Le règne de la berline de prestige façon Mercedes Classe S, BMW Série 7, Maserati Quattroporte et Audi A8 touche à sa fin. La modernité automobile bourgeoise s'est ouverte à d'autres carrosseries, dont les tout-terrains cossus.

Ils reviennent de loin, ces gros camions. Il n'y a pas si longtemps, on les disait démodés et affreusement polluants. Ils se sont adaptés. À tel point qu'il y a lieu de se demander s'il s'agit toujours de 4 x 4. Pas vraiment. À quelques exceptions près, les modèles modernes font semblant de grimper aux arbres. Un 4 x 4, un vrai, dispose d'un rouage aux quatre roues avec boîte de transfert, mais repose aussi sur des principes : châssis en échelle simple, robuste et lourd, suspension à large débattement. Bref, tout le contraire des nouveaux véhicules aux trains roulants sophistiqués, conçus sur la base d'une automobile et qui se noieraient dans une flaque d'eau.
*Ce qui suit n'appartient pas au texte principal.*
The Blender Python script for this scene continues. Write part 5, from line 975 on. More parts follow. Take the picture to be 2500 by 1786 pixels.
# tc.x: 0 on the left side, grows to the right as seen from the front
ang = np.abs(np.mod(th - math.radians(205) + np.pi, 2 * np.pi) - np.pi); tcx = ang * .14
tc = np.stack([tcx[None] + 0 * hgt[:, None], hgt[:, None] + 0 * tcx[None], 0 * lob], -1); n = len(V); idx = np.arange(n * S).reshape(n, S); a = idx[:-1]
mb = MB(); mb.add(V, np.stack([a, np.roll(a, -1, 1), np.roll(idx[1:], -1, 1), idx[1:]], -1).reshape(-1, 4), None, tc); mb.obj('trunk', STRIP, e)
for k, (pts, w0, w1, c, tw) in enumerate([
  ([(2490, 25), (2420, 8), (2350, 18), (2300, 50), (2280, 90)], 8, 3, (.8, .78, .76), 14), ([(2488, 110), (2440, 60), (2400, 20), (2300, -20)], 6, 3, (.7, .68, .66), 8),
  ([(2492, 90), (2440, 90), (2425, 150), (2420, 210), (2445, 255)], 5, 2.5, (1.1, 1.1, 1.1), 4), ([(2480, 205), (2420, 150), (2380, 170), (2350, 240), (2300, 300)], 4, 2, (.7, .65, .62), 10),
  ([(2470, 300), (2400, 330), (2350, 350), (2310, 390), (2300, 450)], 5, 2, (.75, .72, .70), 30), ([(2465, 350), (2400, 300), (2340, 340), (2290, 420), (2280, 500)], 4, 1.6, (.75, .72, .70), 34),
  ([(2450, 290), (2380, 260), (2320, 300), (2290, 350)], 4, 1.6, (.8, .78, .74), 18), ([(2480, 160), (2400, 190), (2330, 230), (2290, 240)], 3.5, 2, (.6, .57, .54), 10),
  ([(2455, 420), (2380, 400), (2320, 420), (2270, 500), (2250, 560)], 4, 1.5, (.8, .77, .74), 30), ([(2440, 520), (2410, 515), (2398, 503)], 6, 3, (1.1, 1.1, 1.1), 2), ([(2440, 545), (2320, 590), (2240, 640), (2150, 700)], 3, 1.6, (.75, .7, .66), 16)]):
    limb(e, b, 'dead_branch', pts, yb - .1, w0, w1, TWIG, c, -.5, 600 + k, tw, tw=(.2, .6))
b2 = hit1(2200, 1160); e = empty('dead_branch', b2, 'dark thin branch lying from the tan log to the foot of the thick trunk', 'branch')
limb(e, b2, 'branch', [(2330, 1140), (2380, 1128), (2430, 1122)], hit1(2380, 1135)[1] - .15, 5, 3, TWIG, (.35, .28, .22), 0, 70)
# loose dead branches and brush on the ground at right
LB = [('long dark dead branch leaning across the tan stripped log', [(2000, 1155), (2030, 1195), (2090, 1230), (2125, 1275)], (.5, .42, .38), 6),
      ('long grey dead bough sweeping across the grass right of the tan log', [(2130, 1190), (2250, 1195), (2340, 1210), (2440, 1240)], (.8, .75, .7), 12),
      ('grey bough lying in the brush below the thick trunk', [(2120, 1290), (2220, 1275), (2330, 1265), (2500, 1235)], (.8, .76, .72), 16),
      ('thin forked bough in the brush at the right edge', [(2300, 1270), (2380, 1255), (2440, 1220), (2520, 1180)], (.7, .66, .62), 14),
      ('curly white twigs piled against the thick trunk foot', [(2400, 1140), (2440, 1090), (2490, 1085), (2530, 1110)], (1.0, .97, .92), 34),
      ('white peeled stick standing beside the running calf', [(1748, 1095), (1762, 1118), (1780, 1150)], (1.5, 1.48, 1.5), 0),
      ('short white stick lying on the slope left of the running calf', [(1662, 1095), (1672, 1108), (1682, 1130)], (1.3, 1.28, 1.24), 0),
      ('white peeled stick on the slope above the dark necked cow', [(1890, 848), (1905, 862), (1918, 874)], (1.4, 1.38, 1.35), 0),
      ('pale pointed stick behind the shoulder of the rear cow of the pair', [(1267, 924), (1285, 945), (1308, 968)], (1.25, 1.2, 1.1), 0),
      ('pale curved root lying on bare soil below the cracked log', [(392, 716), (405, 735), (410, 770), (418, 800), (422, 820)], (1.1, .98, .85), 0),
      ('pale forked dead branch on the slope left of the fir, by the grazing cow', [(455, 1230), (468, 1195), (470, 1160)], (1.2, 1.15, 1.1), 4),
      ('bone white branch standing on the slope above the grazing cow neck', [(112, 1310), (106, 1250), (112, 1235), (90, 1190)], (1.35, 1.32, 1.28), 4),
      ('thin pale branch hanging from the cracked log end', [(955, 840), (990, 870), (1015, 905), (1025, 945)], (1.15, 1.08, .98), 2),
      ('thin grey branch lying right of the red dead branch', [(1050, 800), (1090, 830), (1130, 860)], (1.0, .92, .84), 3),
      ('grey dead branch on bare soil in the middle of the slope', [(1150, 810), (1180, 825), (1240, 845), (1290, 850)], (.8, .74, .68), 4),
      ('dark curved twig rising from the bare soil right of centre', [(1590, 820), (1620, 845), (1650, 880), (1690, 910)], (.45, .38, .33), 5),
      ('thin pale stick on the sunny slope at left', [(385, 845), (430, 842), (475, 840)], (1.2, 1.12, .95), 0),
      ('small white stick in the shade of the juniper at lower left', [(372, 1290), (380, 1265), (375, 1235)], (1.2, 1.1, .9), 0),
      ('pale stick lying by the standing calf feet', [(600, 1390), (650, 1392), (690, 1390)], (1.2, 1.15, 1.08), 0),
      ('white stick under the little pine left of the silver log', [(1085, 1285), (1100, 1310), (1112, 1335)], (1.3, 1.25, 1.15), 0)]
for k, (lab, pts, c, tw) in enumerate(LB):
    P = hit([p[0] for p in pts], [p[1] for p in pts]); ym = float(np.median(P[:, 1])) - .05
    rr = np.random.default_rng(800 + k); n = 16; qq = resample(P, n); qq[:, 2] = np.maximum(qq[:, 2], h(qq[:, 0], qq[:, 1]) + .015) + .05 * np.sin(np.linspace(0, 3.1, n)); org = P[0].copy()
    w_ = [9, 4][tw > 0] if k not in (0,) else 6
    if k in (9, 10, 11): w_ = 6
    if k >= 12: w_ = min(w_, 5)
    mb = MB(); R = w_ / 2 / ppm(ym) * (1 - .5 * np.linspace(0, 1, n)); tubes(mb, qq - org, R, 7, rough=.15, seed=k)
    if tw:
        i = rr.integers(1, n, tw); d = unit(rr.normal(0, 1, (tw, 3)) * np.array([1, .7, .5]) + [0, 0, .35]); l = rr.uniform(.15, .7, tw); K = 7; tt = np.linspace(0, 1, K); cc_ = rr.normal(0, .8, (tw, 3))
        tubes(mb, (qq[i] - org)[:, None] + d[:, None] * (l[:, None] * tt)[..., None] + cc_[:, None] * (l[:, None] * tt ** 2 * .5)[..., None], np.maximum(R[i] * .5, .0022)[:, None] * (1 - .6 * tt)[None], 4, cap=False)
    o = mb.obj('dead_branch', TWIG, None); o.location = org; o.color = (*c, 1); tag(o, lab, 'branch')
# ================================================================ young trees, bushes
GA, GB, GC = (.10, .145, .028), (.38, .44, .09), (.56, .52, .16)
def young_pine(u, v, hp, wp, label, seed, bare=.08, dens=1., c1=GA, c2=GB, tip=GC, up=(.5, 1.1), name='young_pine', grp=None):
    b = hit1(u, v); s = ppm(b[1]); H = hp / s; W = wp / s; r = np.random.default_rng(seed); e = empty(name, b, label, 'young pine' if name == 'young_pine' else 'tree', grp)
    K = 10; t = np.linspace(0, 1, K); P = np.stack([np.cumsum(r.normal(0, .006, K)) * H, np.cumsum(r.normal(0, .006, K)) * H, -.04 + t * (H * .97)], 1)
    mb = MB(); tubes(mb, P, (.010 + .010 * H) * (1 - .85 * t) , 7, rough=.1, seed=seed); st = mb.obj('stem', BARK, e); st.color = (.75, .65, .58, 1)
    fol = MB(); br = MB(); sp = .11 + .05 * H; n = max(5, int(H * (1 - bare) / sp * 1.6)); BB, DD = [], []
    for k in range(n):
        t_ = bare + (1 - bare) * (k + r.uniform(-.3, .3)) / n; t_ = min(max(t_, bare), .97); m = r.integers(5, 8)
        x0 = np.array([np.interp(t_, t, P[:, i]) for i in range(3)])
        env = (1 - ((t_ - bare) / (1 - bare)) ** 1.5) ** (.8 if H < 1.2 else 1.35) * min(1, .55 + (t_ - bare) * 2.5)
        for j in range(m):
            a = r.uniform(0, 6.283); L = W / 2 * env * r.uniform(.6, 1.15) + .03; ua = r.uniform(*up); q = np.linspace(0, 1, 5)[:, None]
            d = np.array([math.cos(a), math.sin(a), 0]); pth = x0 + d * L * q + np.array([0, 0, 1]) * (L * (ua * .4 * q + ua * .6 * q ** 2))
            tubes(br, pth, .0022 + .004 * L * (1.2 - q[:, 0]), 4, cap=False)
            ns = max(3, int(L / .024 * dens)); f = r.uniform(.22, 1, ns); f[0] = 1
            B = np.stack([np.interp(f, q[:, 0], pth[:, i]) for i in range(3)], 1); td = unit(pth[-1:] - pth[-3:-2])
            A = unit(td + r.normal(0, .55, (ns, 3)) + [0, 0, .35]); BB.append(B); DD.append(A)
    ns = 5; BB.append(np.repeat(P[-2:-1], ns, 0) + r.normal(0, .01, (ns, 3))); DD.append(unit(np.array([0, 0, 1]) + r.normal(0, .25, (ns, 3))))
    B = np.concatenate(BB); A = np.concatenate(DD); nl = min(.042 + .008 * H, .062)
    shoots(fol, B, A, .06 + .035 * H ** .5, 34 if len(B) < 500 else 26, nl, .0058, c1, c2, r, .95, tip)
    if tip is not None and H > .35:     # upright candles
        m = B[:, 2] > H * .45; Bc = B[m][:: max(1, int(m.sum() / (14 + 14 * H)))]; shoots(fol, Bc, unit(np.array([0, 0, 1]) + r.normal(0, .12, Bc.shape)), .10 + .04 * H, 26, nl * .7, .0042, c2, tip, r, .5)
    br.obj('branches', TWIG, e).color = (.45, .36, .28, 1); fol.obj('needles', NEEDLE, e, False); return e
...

D'ailleurs, ils se font appeler SUV (sport utility vehicules ou véhicules utilitaires sport) et, pourtant, ils n'ont rien à voir - ou si peu - avec les tout-terrains « classiques ».

L'annonce presque simultanée de Jaguar et de Rolls-Royce de donner suite à des études de « 4 x 4 » de série ne constitue pas simplement une coïncidence. Les VUS de luxe ont la cote. L'attraction exercée par les Porsche Cayenne, Mercedes Classe M et Lexus RX confirme que le haut de gamme s'est assurément converti au « tout-terrain ». Le gros 4 x 4 en impose, répond à une angoisse sécuritaire implicite - dominer la route, c'est se protéger -, peut embarquer jusqu'à sept personnes et ne craint pas les routes défoncées ou ensevelies sous la neige. Voilà le nouveau luxe automobile.

Société des loisirs?

L'ampleur de ce succès tient autant aux qualités intrinsèques de cette catégorie de véhicules qu'à son étroite adéquation avec les courants qui traversent le petit monde du grand luxe automobile. Les élégants coupés ne progressent guère, les majestueuses berlines perdent du terrain (et de l'argent), mais ces faux vrais 4 x 4 taillés pour le Parc Safari font un malheur.

Cette renaissance tient aussi à un spectaculaire changement d'image. C'en est fini du gros balourd, instable et assoiffé comme une éponge. Cette fois, on fait dans l'élégant, le raffiné même. Lignes classiques et fluides pour le concept C-X17, recherche délibérée d'originalité pour le futur Bentley EXP-9F, avec ses phares de Mulsanne et ses feux de Flying Spur.

Mais tout cela ne permet pas vraiment de comprendre ce qui pousse des consommateurs aisés à acquérir des véhicules dont ils n'utilisent les capacités qu'en de très rares occasions. Le paradoxe n'est qu'apparent. Tout cela est le reflet d'une civilisation des loisirs. Les activités de détente dictent leur loi et imposent que l'on cherche à satisfaire des besoins précis. Le fait que la tendance soit plutôt à multiplier les week-ends renforce l'attrait des véhicules utilitaires : parce qu'on part moins longtemps, on ne veut pas renoncer à emporter quoi que ce soit.

Chose certaine, la percée de ces modèles ne s'arrêtera pas de sitôt. Et puisqu'un boulevard s'ouvre devant ces 4 x 4 guindés, tous les constructeurs de prestige se lancent. On sait déjà que Bentley, Maserati et Lamborghini inscriront à leur catalogue un « haut sur roues » d'ici peu. Vous pouvez parier que Jaguar et Rolls-Royce vont suivre très prochainement.